» EXERCISE GOAL
In the material below, please retype the lines from the very first through the one with "from mathutils import Vector", exactly and without pictures.
** start PROVIDED ENTRIES **
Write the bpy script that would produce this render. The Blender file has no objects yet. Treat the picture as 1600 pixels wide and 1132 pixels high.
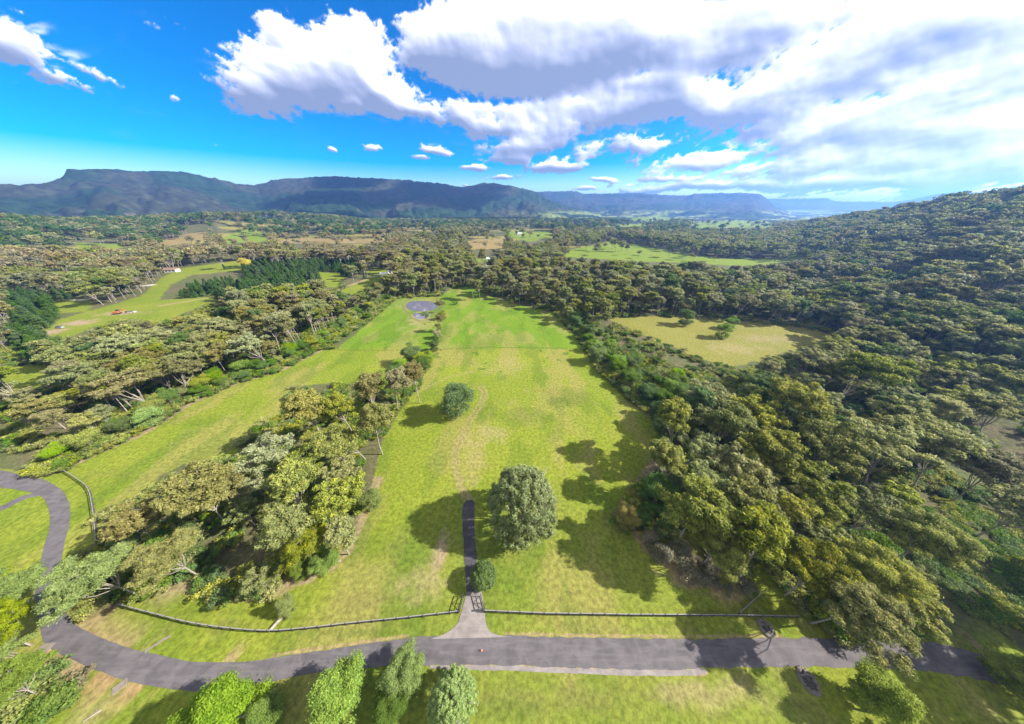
import bpy, math, random
import numpy as np
from mathutils import Vector

# ------------------------------------------------------------------ camera, world, sun, exposure
SC = bpy.context.scene
H = 80.0                      # camera height above the lawn
PITCH = math.radians(30.5)
FPX = 409.0                   # focal length in photo pixels (photo 1600 wide)
CP, SP = math.cos(PITCH), math.sin(PITCH)
cam_d = bpy.data.cameras.new('camera'); cam = bpy.data.objects.new('camera', cam_d)
SC.collection.objects.link(cam); SC.camera = cam
cam.location = (0, 0, H); cam.rotation_euler = (math.pi/2 - PITCH, 0, 0)
cam_d.sensor_width = 36; cam_d.lens = 36*FPX/1600
cam_d.clip_start = 0.5; cam_d.clip_end = 60000
SC.view_settings.view_transform = 'Standard'; SC.view_settings.look = 'None'
SC.view_settings.gamma = 1; SC.view_settings.use_curve_mapping = False
SC.view_settings.exposure = 1.58
SC.cycles.max_bounces = 6; SC.cycles.diffuse_bounces = 3; SC.cycles.transmission_bounces = 3
SC.cycles.glossy_bounces = 2; SC.cycles.volume_bounces = 1; SC.cycles.transparent_max_bounces = 8

SUN_EL, SUN_AZ = math.radians(34), math.radians(0)      # azimuth measured from +X towards +Y
sd = bpy.data.lights.new('sun', 'SUN'); so = bpy.data.objects.new('sun', sd)
SC.collection.objects.link(so)
sd.energy = 4.8; sd.angle = math.radians(0.6); sd.color = (1.0, 0.945, 0.86)
sdir = Vector((math.cos(SUN_EL)*math.cos(SUN_AZ), math.cos(SUN_EL)*math.sin(SUN_AZ), math.sin(SUN_EL)))
so.rotation_euler = sdir.to_track_quat('Z', 'Y').to_euler(); so.location = (60, 0, 200)

def ray(px, py):
    u = (px-800)/FPX; v = (566-py)/FPX
    return u, CP+v*SP, -SP+v*CP
def G(px, py, z=0.0):                                   # a photo pixel to the point of height z seen there
    d = ray(px, py); t = (z-H)/d[2]
    return d[0]*t, d[1]*t
def PR(x, y, z):                                        # world to photo pixel
    zz = z-H; dep = y*CP-zz*SP; up = y*SP+zz*CP
    dep = np.where(np.abs(dep) < 1e-3, 1e-3, dep)
    return 800+FPX*x/dep, 566-FPX*up/dep, dep

# ---- world: Nishita sky with procedural fill-light clouds mixed by direction
W = bpy.data.worlds.new('World'); SC.world = W; W.use_nodes = True
def world():
    nt = W.node_tree; nt.nodes.clear(); N = nt.nodes.new; L = nt.links.new
    tc = N('ShaderNodeTexCoord'); sp = N('ShaderNodeSeparateXYZ'); L(tc.outputs['Generated'], sp.inputs[0])
    def M(op, a, b=None, c=None, clamp=False):
        n = N('ShaderNodeMath'); n.operation = op; n.use_clamp = clamp
        for i, v in enumerate((a, b, c)):
            if v is None: continue
            if isinstance(v, (int, float)): n.inputs[i].default_value = v
            else: L(v, n.inputs[i])
        return n.outputs[0]
    def ramp(x, a, b, c0=0.0, c1=1.0):
        n = N('ShaderNodeMapRange'); n.interpolation_type = 'SMOOTHSTEP'; L(x, n.inputs[0])
        n.inputs[1].default_value = a; n.inputs[2].default_value = b; n.inputs[3].default_value = c0; n.inputs[4].default_value = c1
        return n.outputs[0]
    def mix(f, a, b):
        n = N('ShaderNodeMix'); n.data_type = 'RGBA'
        for s, v in ((n.inputs[0], f), (n.inputs[6], a), (n.inputs[7], b)):
            if isinstance(v, (int, float)): s.default_value = v
            elif isinstance(v, tuple): s.default_value = (*v, 1)
            else: L(v, s)
        return n.outputs[2]
    # bright broken cloud added as fill light overhead and behind, out of view
    up = N('ShaderNodeTexNoise'); up.inputs['Scale'].default_value = 3.0; up.inputs['Detail'].default_value = 8; L(tc.outputs['Generated'], up.inputs['Vector'])
    beh = M('MAXIMUM', ramp(sp.outputs[1], 0.25, 0.0), ramp(sp.outputs[2], 0.66, 0.8))
    alpha = M('MULTIPLY', M('MULTIPLY', ramp(up.outputs['Fac'], 0.36, 0.48), beh), ramp(sp.outputs[2], 0.0, 0.1))
    sky = N('ShaderNodeTexSky'); sky.sky_type = 'NISHITA'; sky.sun_disc = False
    sky.sun_elevation = SUN_EL; sky.sun_rotation = math.pi/2 - SUN_AZ
    sky.air_density = 1.0; sky.dust_density = 0.3; sky.ozone_density = 3.0
    hs = N('ShaderNodeHueSaturation'); hs.inputs['Saturation'].default_value = 2.2; hs.inputs['Hue'].default_value = 0.513
    hs.inputs['Value'].default_value = 1.0
    L(sky.outputs[0], hs.inputs['Color'])
    dim = N('ShaderNodeVectorMath'); dim.operation = 'SCALE'; L(hs.outputs[0], dim.inputs[0]); L(ramp(sp.outputs[2], -0.02, 0.30, 1.0, 0.85), dim.inputs['Scale'])
    b1 = N('ShaderNodeBackground'); L(dim.outputs[0], b1.inputs[0]); b1.inputs[1].default_value = 0.078
    b2 = N('ShaderNodeBackground'); b2.inputs[0].default_value = (0.95, 0.94, 0.92, 1); b2.inputs[1].default_value = 0.42
    ms = N('ShaderNodeMixShader'); L(alpha, ms.inputs[0]); L(b1.outputs[0], ms.inputs[1]); L(b2.outputs[0], ms.inputs[2])
    out = N('ShaderNodeOutputWorld'); L(ms.outputs[0], out.inputs[0])
world()

# ------------------------------------------------------------------ helpers
R = random.Random(7)
rng = np.random.default_rng(11)
COL = SC.collection

def vnoise(x, y, seed=0):
    xi = np.floor(x).astype(np.int64); yi = np.floor(y).astype(np.int64)
    xf = x-xi; yf = y-yi
    xf = xf*xf*(3-2*xf); yf = yf*yf*(3-2*yf)
    def h(a, b):
        n = (a*374761393 + b*668265263 + seed*1442695041) & 0xFFFFFFFF
        n = ((n ^ (n >> 13))*1274126177) & 0xFFFFFFFF
        return ((n ^ (n >> 16)) & 0xFFFF)/65535.0
    a = h(xi, yi); b = h(xi+1, yi); c = h(xi, yi+1); d = h(xi+1, yi+1)
    return (a*(1-xf)+b*xf)*(1-yf) + (c*(1-xf)+d*xf)*yf
def fbm(x, y, octv=4, seed=0, gain=0.5):
    s = 0; a = 1; t = 0
    for i in range(octv):
        s = s + a*vnoise(x, y, seed+i*17); t += a; a *= gain; x = x*2.03+11.3; y = y*2.03+5.7
    return s/t
def sstep(a, b, x):
    t = np.clip((x-a)/(b-a), 0, 1); return t*t*(3-2*t)

def in_poly(poly, x, y):
    x = np.asarray(x, float); y = np.asarray(y, float)
    ins = np.zeros(x.shape, bool); n = len(poly); j = n-1
    for i in range(n):
        xi, yi = poly[i]; xj, yj = poly[j]
        if yi != yj:
            c = ((yi > y) != (yj > y)) & (x < (xj-xi)*(y-yi)/(yj-yi)+xi)
            ins ^= c
        j = i
    return ins
def dist_line(pts, x, y):
    best = np.full(np.shape(x), 1e9)
    for (ax, ay), (bx, by) in zip(pts[:-1], pts[1:]):
        dx, dy = bx-ax, by-ay; l = dx*dx+dy*dy+1e-9
        t = np.clip(((x-ax)*dx+(y-ay)*dy)/l, 0, 1)
        best = np.minimum(best, np.hypot(x-ax-t*dx, y-ay-t*dy))
    return best

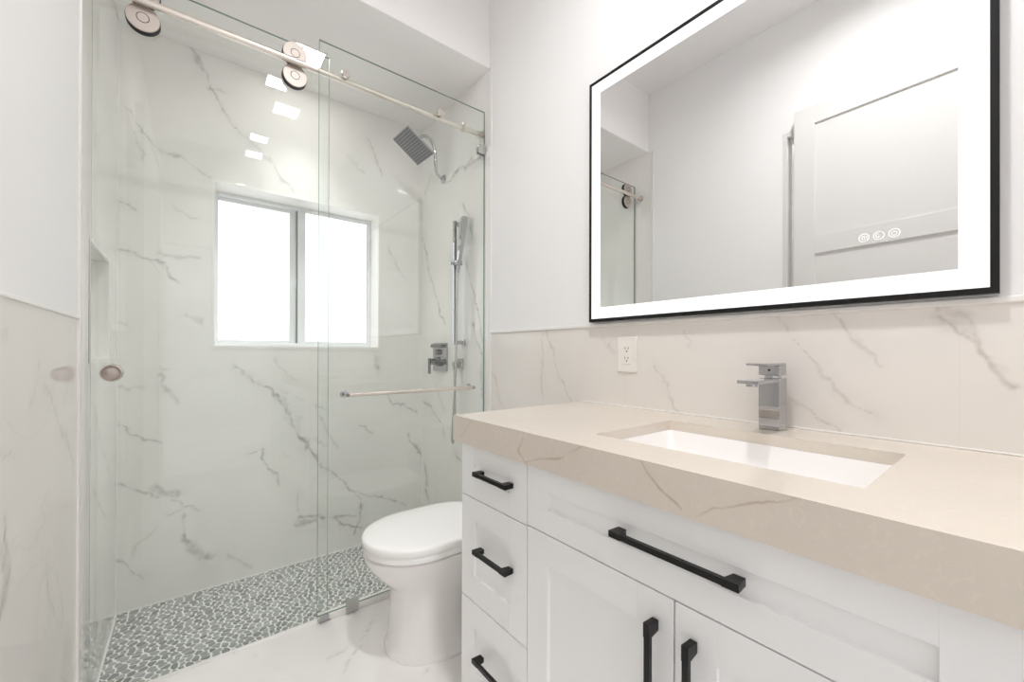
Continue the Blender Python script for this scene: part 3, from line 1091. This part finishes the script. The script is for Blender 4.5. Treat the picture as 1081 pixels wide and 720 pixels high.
** end PROVIDED ENTRIES **
» TASK OUTPUT
Write the bpy script that would produce this render. The Blender file has no objects yet. Treat the picture as 1600 pixels wide and 1132 pixels high.
import bpy, math, random
import numpy as np
from mathutils import Vector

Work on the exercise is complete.